Monday, January 18, 2016

"Staying Up Too Late: Edward Hopper's Nighthawks and the Dark Side of the American Psyche" by Gordon Theisen

In 2008, I wrote a blog entry about Edward Hopper's "Nighthawks," the iconic painting of the late night diner and the characters inhabiting it.  I wrote my entry mainly directed at the composition of the painting rather than its overall symbolic meaning.  I've always felt lacking in my art appreciation skills; what little I can summon to make cross-examinations between literature and philosophy, I cannot translate to my interpretation of art.  I am not sure why this is so, since I have been widely accused of having a "gift for gab" when it comes to academic topics.  Nevertheless, I love visual art in all of its forms and writing about it here is a good exercise.

Back in 2008, when I was still within the safe confines of academia, a colleague found out I was writing an entry on "Nighthawks" and recommended a relatively "new" book on the matter.  I did not go out and purchase the book right away, but I read some reviews online and made a note to find it and read it eventually.  Fast forward to 2015... out of academia and slumming around used bookstores, I come across a hardcover copy of Gordon Theisen's "Staying Up Too Late: Edward Hopper's Nighthawks and the Dark Side of the American Psyche" for a mere $1.  The book was heavily annotated by someone who had obviously enjoyed it, and I took that as a good sign.  I found the book informative and passionately written.  The volume occupies itself with its title subject, but also delves into the works and lives of many other artists--it also covers a variety of overlapping topics, a broad swat of ambitious intellectual composition.  This, I respectfully believe, is what dooms parts of the book.

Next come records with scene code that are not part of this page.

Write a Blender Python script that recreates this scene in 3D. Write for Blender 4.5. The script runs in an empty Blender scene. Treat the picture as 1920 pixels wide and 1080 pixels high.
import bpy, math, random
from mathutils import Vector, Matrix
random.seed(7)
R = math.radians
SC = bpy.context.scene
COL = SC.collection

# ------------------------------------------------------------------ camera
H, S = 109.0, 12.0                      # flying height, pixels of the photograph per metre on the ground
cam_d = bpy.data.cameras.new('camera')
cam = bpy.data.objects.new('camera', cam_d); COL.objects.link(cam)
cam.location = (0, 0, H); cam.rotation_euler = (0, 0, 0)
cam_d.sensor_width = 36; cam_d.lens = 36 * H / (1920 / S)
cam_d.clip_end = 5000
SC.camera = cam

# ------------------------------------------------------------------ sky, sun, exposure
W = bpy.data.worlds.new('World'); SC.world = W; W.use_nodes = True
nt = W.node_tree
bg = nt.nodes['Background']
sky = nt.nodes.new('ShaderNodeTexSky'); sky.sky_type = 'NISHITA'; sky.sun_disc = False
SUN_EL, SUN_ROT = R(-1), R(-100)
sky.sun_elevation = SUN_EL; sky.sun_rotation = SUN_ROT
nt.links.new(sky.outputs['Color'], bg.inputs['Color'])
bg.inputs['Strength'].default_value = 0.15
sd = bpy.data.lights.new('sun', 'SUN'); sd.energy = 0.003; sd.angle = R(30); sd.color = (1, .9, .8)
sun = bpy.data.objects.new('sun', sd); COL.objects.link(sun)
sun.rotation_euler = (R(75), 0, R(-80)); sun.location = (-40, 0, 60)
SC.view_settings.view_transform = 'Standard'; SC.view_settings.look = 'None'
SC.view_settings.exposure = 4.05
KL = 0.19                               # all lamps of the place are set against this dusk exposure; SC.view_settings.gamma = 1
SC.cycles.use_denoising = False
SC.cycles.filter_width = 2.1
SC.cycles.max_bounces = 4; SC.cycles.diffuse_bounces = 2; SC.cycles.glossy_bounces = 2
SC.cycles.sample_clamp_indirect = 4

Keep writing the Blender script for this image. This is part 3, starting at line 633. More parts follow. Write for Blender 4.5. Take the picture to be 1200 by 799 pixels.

The introduction's pace is furious.  Theisen writes intelligently about American culture, history and folkore.  The problem stems from the fact that the author cannot conceal his politics (not that he is obligated to) and shows his bias a bit too forcefully.  Some of this authoritative bias is understandable enough--it is his book, after all, but at times even the most subtle instances of it strike the reader as obnoxious.  The fact that Hopper was "staunch Republican" strikes the author as odd, but it comes across as if Hopper, being an artist, was suffering from a type of intellectual or political leprosy.  I think Theisen's interpretation here is unfounded.  The so-called Republican Party "intolerance" of liberal arts, arts in general, etc. is a modern caricature conceived by pundits and political "experts."  Back in the late 1920s and 1930s, the Republican Party was not the iconic intolerant, conservative, super-religious, backward organization it is represented as today.  Both parties during the lifespan of Hopper's life had bigger "fishes to fry" other than engaging in petty "culture wars."  The fact that Hopper grew up in a conservative household may have more to do with his reserved, painfully conservative politics and ideas, not simply the fact that he "carried the label" of the Republican Party.  I am not defending a political ideology or even a party, but this type of what one can only assume to be "unintended bias" seems to have run its course during the Bush, Jr. years and now it sounds tiresome and only alienates those who see it for what it actually is.

I am sure Theisen did not set out to make it so, but the introduction is alarmingly depressing.  His treatment of American optimism from a historical perspective also shows his bias.  Our religious heritage has been damaging to American history; the Founding Fathers were blindly optimistic while ignoring the plight of non-white peoples; our economic system is based on optimism composed of thinly veiled lies, and so forth and on.

Once the book returns to the title subject, the core of its content is both entertaining and educational.  Biographical details about Hopper are well-researched and presented here clearly, and the non-chronology meshes well with the analysis of Hopper's work.  For the most part, the analysis of the art work is clear and informative; only in a few places does the language turn esoteric, and the analysis seems more like a stretch than insight.

I enjoyed the book tremendously.  Perhaps my negative comments come from the fact that life outside academia is different; one doesn't have the luxury anymore to believe that analysis and interpretation "matter."  Out here, a painting is just a painting and a late night diner just a late night diner.